Campus History

Bad News Badgers

Black and white photo showing students in stands at 1968 Badger football game

UW Archives 2018s00431

In 2017, the Badgers lost just one football game. In 1968, they couldn’t win one.

It’s almost impossible to believe in these days of annual bowl game appearances, but the UW once suffered through 23 straight winless games — 22 losses and a tie. A key contributor was the ill-fated 1968 squad, whose 0–10 finish remains, 50 years later, the worst record in the school’s history.

I’m the poor soul who covered that team for the Daily Cardinal, which gave me a front-row seat for a debacle that was as hard to watch as it was to stomach. The Badgers scored an average of just 8.6 points per game — while allowing more than 30 — and endured three straight shutouts. There were blowout losses to the likes of Arizona State (55–7), Michigan State (39–0), Iowa (41–0), and Ohio State (43–8).

That, though, was merely misery. Agony was witnessing the gut-wrenching ways the Badgers squandered their few shots at victory. In a 21–17 home loss to heavily favored Washington, the UW threw four interceptions in the game’s last four minutes.

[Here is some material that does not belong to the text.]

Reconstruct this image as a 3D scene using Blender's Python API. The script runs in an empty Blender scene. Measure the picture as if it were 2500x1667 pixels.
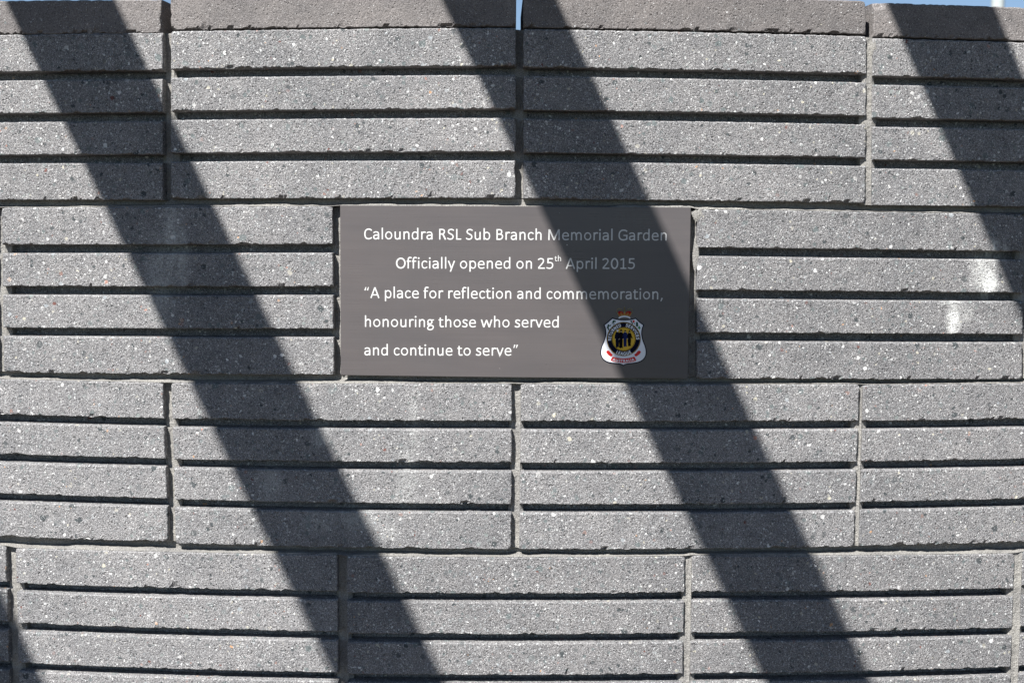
import bpy, math, random
import numpy as np
from mathutils import Vector, Matrix
from mathutils.geometry import tessellate_polygon

random.seed(7)
S = bpy.context.scene
COL = S.collection

# ------------------------------------------------------------------ place
R = 3.7694            # radius of the gently curved wall face (axis behind the wall)
Z0 = 1.600            # height of the bed joint under the top course
SUN = Vector((-0.60, -1.0, 1.30)).normalized()      # towards the sun

# ------------------------------------------------------------------ camera
cd = bpy.data.cameras.new('camera'); cam = bpy.data.objects.new('camera', cd); COL.objects.link(cam)
r2 = Vector((0.99993474, -0.00966216, 0.00609554)); u2 = Vector((-0.0053285, 0.07751485, 0.99697696)); fw = r2.cross(u2) * -1
fw = Vector((0.01010544, 0.99694438, -0.0774583))
M = Matrix((r2, u2, -fw)).transposed().to_4x4()
M.translation = Vector((-0.02308, -1.62260, Z0 - 0.02740))
cam.matrix_world = M
cd.sensor_width = 36.0; cd.lens = 36.0 * 3500 / 2500
cd.clip_start = 0.05; cd.clip_end = 2000
cd.dof.use_dof = True; cd.dof.focus_distance = 1.63; cd.dof.aperture_fstop = 9.0
S.camera = cam

# ------------------------------------------------------------------ light
w = bpy.data.worlds.new('World'); S.world = w; w.use_nodes = True
nt = w.node_tree; bg = nt.nodes['Background']
sky = nt.nodes.new('ShaderNodeTexSky'); sky.sky_type = 'NISHITA'; sky.sun_disc = False
sky.sun_elevation = math.asin(SUN.z); sky.sun_rotation = math.atan2(SUN.x, SUN.y)
sky.altitude = 2500; sky.air_density = 1.0; sky.dust_density = 0.1; sky.ozone_density = 1.6
nt.links.new(sky.outputs[0], bg.inputs[0]); bg.inputs[1].default_value = 0.05
sd = bpy.data.lights.new('sun', 'SUN'); so = bpy.data.objects.new('sun', sd); COL.objects.link(so)
sd.energy = 5.0; sd.angle = math.radians(0.53); sd.color = (1.0, 0.985, 0.962)
so.rotation_euler = SUN.to_track_quat('Z', 'Y').to_euler(); so.location = (-3, -5, 7)
S.view_settings.view_transform = 'Standard'; S.view_settings.look = 'None'
S.view_settings.exposure = 1.10; S.view_settings.gamma = 1.0; S.view_settings.use_curve_mapping = False

# ------------------------------------------------------------------ helpers
def W(s, z, d=0.0):
    """point on the wall: s along the face, z above the reference bed joint, d depth behind the face"""
    r = R - np.asarray(d); a = np.asarray(s) / R
    return np.stack(np.broadcast_arrays(r * np.sin(a), R - r * np.cos(a), np.asarray(z) + Z0), -1)

def _h(i, j, k, sd):
    n = (i * 73856093) ^ (j * 19349663) ^ (k * 83492791) ^ (sd * 2654435)
    n = (n ^ (n >> 13)) * 1274126177 & 0x7fffffff
    n = (n ^ (n >> 16)) & 0xffff
    return n / 32767.5 - 1.0
def vn(x, y, z=0.0, sd=0):
    x, y, z = np.broadcast_arrays(np.asarray(x, float), y, z)
    i, j, k = np.floor(x).astype(np.int64), np.floor(y).astype(np.int64), np.floor(z).astype(np.int64)
    fx, fy, fz = x - i, y - j, z - k
    fx, fy, fz = [f * f * (3 - 2 * f) for f in (fx, fy, fz)]
    o = 0
    for a in (0, 1):
        for b in (0, 1):
            for c in (0, 1):
                o = o + _h(i + a, j + b, k + c, sd) * (fx if a else 1 - fx) * (fy if b else 1 - fy) * (fz if c else 1 - fz)
    return o

def mesh_obj(name, verts, faces, mat, parent=None, smooth=False, mats=None, midx=None):
    me = bpy.data.meshes.new(name)
    me.from_pydata([tuple(v) for v in verts], [], faces)
    for m in (mats or [mat]): me.materials.append(m)
    if midx is not None: me.polygons.foreach_set('material_index', midx)
    if smooth: me.polygons.foreach_set('use_smooth', [True] * len(me.polygons))
    me.update()
    o = bpy.data.objects.new(name, me); COL.objects.link(o)
    if parent is not None: o.parent = parent
    return o
def thing(name, loc, label, cat, group=None):
    o = bpy.data.objects.new(name, None); COL.objects.link(o); o.location = loc
    o.empty_display_size = 0.1
    o['label'] = label; o['category'] = cat
    if group: o['group'] = group
    return o
def center(o, c):
    """move the object's origin to c without moving its geometry (parent at identity rotation)"""
    me = o.data; me.transform(Matrix.Translation(-Vector(c)))
    pl = o.parent.location if o.parent else Vector((0, 0, 0))
    if o.parent and o.parent.parent: pl = pl + o.parent.parent.location
    o.location = Vector(c) - pl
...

At Northwestern, the Badgers led 10–6 in the fourth quarter when their tailback broke free up the middle, only to pull up with a leg injury. Three straight Wisconsin penalties killed the drive, and the Wildcats won 13–10.

The ultimate heartbreaker was the UW’s Homecoming game against Indiana. The underdog Badgers lost 21–20 after missing six field goal attempts, the last one coming with 22 seconds to play after the holder mishandled the snap.

While the players never quit, they couldn’t overcome a shortage of talent and an oversupply of injuries and penalties, some the result of officiating blunders. It all added up to the first — and still only — season that failed to produce even a tie since 1889, when the inaugural Badger squad finished 0–2. The season ended with many of the team’s African American players boycotting the football banquet, saying the coaching staff treated them unequally.

The captain of this sinking ship was second-year head coach and former UW star quarterback John Coatta ’53, MS’59, who had inherited a mess and went 0–9–1 in his debut season.

Victory finally arrived four games into the 1969 season, when the UW scored 23 straight fourth-quarter points to upset visiting Iowa, 23–17. Those Badgers won three games, but Coatta’s contract was not renewed. Only six winning seasons followed in the next 23 years — until a guy named Alvarez turned weeds into roses in 1993 and beyond.